Grains rally to weaken earlier than thought - Rabo

Rabobank shortened its forecast for the duration of the grains rally, slashing expectations for futures values heading into summer next year, and cautioning that corn price highs for 2012-13 may already have been set.

The bank concurred with the thinking of many peers, including Barclays Capital on Monday, that grain prices will revive from current levels, flagging "fundamental tightness" in wheat supplies and forecasting world corn stocks closing 2012-13 at the equivalent of 12.7% of use.

Besides being well below the much-watched US Department of Agriculture estimate, the figure would be "the second lowest world stocks-to-use on record, slightly above the 1973-74 levels of 11.8% when corn prices reached $15.30 a bushel, inflation adjusted".

Corn prices during the current rally peaked in August at $8.43 a bushel.

Price forecasts slashed

However, Rabobank made deep cuts to forecasts for grain prices in the first half of 2013, particularly for the April-to-June quarter, in which it cut its forecast for Chicago wheat prices by $1.70 a bushel to $7.50 a bushel, a forecast well below the futures curve.

Rabobank corn price forecasts and (change on last forecast)

Q3 2012: $7.85 a bushel, (-$0.05)

Q4 2012: $7.75 a bushel, (-$0.25)

Q1 2013: $7.50 a bushel, (-$0.60)

Q2 2013: $7.00 a bushel, (-$1.20)

Estimates for quarter-average price, front Chicago contract

Chicago's July wheat contract, which will be the spot lot for most of the quarter, was trading at $8.65 a bushel on Tuesday.

For corn, the forecast for Chicago prices in the second quarter of 2013 was downgraded by $1.20 a bushel to $7.00 a bushel.

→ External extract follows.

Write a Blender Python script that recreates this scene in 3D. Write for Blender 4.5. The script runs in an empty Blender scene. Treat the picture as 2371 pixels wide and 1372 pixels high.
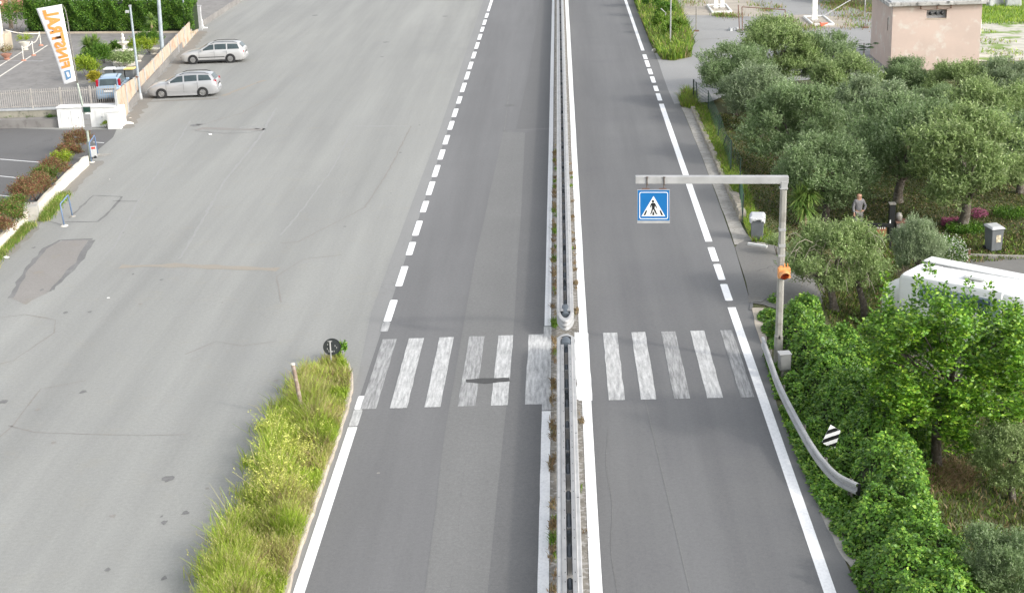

That was also below the level investors are pricing in, with Chicago's July contract trading at $7.39 a bushel.

'Prices to ease materially'

The reductions reflected dynamics in corn, for which "fundamentals in the US will likely remain tight for the duration of the season", but for which prices face a downward drag from South American producers such as Argentina and Brazil.

Rabobank wheat price forecasts and (change on last forecast)

Q3 2012: $8.70 a bushel, (+$0.10)

Q4 2012: $8.90 a bushel, (+$0.10)

Q1 2013: $8.75 a bushel, (-$0.25)

Q2 2013: $7.50 a bushel, (-$1.70)

Estimates for quarter-average price, front Chicago contract

"Prices are expected to start easing materially in the second quarter of 2013 as the impact of harvest pressure emanating from South America and the expectations of new crop US production begin to weigh on the market," the bank said.

"While dependent on seasonal conditions, an expected increase of 5.6% in South American planted area is expected to boost production.

"Further bullish news seems necessary to encourage prices to reach fresh highs."

'Unprecedented demand rationing'

The forecasts align corn and wheat with the drop Rabobank had already forecast for soybean prices over the first half of 2013, with Chicago's front contract forecast to average $14.50 a bushel in the quarter, below the level futures prices are factoring in.

Again, this reflected expectations of the impact of South American harvests hitting the market early next year, although until then "unprecedented demand rationing must continue, which will keep prices high".

Indeed, for the last three months of 2012, the bank foresaw prices averaging $16.50 a bushel, a higher level than futures suggest, and despite estimating the US crop at 2.72bn bushels, a little above the USDA figure.

"End-user demand will remain strong below $17 a bushel, an keep prices supported for the remainder of 2012," Rabobank said.

Palm prospects

Elsewhere in the oilseeds complex, the bank joined commentators forecasting a recovery in palm oil prices from the two-year low reached on Monday, although a revival will become more evident in 2013 when "an increased reliance on palm oil [will] emerge as soybean stocks are drawn down".

For now, "palm oil price direction may continue to prove bearish due to high stock levels, seasonally large production and bearish macro factors".

Rabobank also trimmed forecasts for New York raw sugar, "on reduced concerns about the new season surplus and a bearish demand outlook".

"An abundant supply of sugar and increasing expectations of growing supply in the new season is the main reason we anticipate low upside price risk."